Um ex-oficial ucraniano que tem conhecimento da organização do "exército de TI" diz que o grupo foi formado como uma forma de revidar contra os ataques virtuais da Rússia.

"Já sabemos que eles [russos] são muito bons em ciberataques. Mas agora vamos descobrir o quão bons eles são na defesa cibernética", disse o ex-funcionário à revista Wired. A Rússia tem, de fato, capacidades significativas para realizar ataques hacker.

Um levantamento da empresa de segurança digital NSFocus, especialista em proteção contra DDoS massivos, revela que as ameaças contra a Ucrânia no front digital começaram pelo menos 10 dias antes da invasão territorial, iniciada no último dia 24. E os responsáveis seriam de hackers da Rússia.

Provedores de internet, instituições financeiras, instalações governamentais, emissoras de televisão, órgãos nacionais e secretarias de gabinete estão entre os alvos de ações cibernéticas, segundo um relatório da empresa sobre o conflito, compartilhado com exclusividade a Tilt.

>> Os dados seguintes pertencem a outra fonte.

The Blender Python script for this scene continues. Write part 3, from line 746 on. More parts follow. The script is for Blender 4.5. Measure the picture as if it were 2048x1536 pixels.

É difícil avaliar qual será o saldo final da resposta ucraniana contra os ataques russos no ambiente virtual. Embora haja milhares de inscritos no canal do Telegram, não é possível saber quem são ou qual envolvimento tiveram com as tarefas publicadas.

Também há desafios em torno de como distribuir os alvos e evitar infiltrações — o grupo, no entanto, parece continuar a todo o vapor na missão de proteger o país e atacar a Rússia.